Farklı türlerde onlarca kitabı bulunan Osman Arslan’ın kaleme aldığı ve
serinin ilk eseri olarak çıkan eserin takdiminde yazar şöyle diyor: “Bu proje
kapsamında medeniyetimizin yeniden inşası çalışmalarında rol-model olarak
alınabilecek Aliya İzzetbegoviç’i tanıma ve tanıtma çalışmaları yürütülecektir.
Zira Aliya İzzetbegoviç liderliği, siyasetçi kimliği ve devlet adamlığıyla Batı
ve Doğu arasında kurduğu teorik ilişki ve yazdığı fikri eserleriyle bilge kişi
olarak yirminci yüzyıla damga vurmuş önemli şahsiyetlerden biridir.”
Aliya’nın hayatı, mücadelesi, düşünceleri, Doğu ile Batı arasında gidip
gelen ve her ikisine karşı da her hangi bir önyargı taşımayan bilgece
yaklaşımlarının anlatıldığı bu metnin genç nesillere önemli bir rehber
olacağını, bu metinden sonra en azından
bazı çevrelerde Doğu’nun Batı’ya, Batı’nın da Doğu’ya yönelik şaşı bakışının
daha berrak bir zeminde şekilleneceğini gönül rahatlığıyla ifade edebilirim.

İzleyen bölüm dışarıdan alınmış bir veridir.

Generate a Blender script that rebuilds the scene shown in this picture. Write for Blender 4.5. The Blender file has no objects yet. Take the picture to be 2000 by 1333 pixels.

Kendisi dışında hiç kimseyi görmeyen ve ona yaşam hakkı tanımayan bir medeniyet
ile neredeyse bütün söylemi kendini savunmaktan ibaret olduğu için bulunduğu
yerde debelenip duran, konuşmaktan eyleme geçmeyi akledemeyen tutuk bir
medeniyetin birbirine baktığı noktada duruyor Aliya ve hem Doğu’ya hem Batı’ya
adeta şöyle diyor: Önyargıyı bırakın, anlamaya çalışın; nefretlerinizden
vazgeçin, sevmeyi deneyin. Yıkmak kolay, yapmak zordur, yıkmaktan vazgeçin,
yapmayı deneyin. Osman Arslan’a Aliya’yı bizimle bir kez daha yan yana
getirdiği, buluşturduğu, konuşturduğu için gönülden teşekkür ederim.